California’s HSR will tie the state’s two largest
metropolitan regions together. Opponents claim its first leg will be
underutilized, since it will
not reach either San Francisco or Los Angeles. However, this is not
unprecedented: the first long-distance superhighway built in the US, the Pennsylvania Turnpike,
didn’t reach either Pittsburgh or Philadelphia. It stopped well short of both
because builders were using the right-of-way of an unbuilt railroad to get at
least some of it built quickly and cheaply. That’s EXACTLY what HSR planners in
California are doing. We all know the impact of this first superhighway: rail
travel, which had been dominant, declined and nearly died off entirely. The car
became supreme because it was perceived as being faster. That perception is steadily weakening on the highly-congested
Interstate 5 corridor between San Francisco and Los Angeles, so HSR has
some competitive space to get established.
This segues into Heritage’s final point that these decisions
are best left to the states. The Pennsylvania Turnpike was a state effort, so
opponents might point to this as an example of state-led innovation. However,
efforts to expand the nation’s network of superhighways crept along at a Model
T’s pace until passage of the Interstate and Defense Highways Act (aka the
Federal-Aid Highway Act of 1956) under President Eisenhower.
This includes Pennsylvania’s own efforts to add onto the
Turnpike. The first stretch opened in 1940; it wouldn’t reach Philadelphia
until 1950. The proposed extensions to other parts of the state would not get
built until Eisenhower’s Interstate program came into existence in 1956. That’s
right---it took federal involvement to get things done.
This is the inherent weakness in the argument of those who
view federal programs as an intrusion into states’ rights. To think that
California could build an entire HSR line without massive federal assistance is
as absurd as expecting Pennsylvania or a more rural state like Alabama to build
their interstate highway system without any help.

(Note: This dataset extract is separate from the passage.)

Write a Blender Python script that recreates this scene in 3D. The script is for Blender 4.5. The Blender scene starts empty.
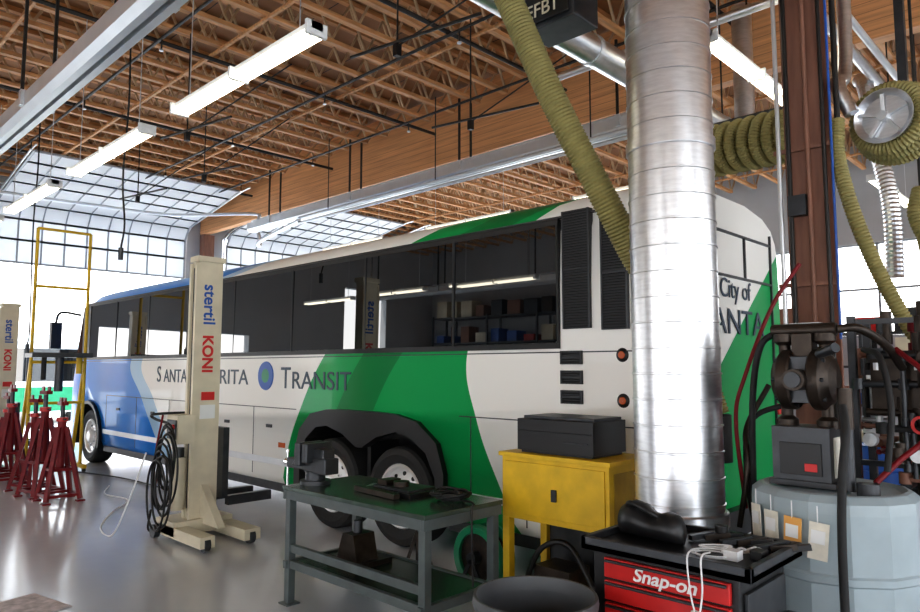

Perhaps the final irony in all of this is that the Heritage
Foundation, a group traditionally allied with the Republican Party, is arguing
against the approach endorsed by that same party at its founding. As Patt
Morrison pointed out in the Los Angeles Times, the Republicans
incorporated in the mid-19th century federal funding of a
transcontinental rail link to California into their party’s platform. They did not insist that Nebraska self-finance
its section. Corruption was rife in the project, as China is experiencing with
their HSR, but it’s hard to argue that the Transcontinental Railroad was a
mistake. In fact, it’s hard to see how the US could have become an industrial
powerhouse without it.
| A train in a museum display going nowhere, rather like Heritage's vision for the US transportation system. Photo by the author. |
It’s just as difficult to imagine how the US can sustain its
global economic position today if it fails to embrace the same transportation
technology now in place in Germany, Japan, and China. Nobody gets ahead if they
let their fears paralyze them. Let’s hope the Heritage Foundation and its
allies get over their rail-phobia soon.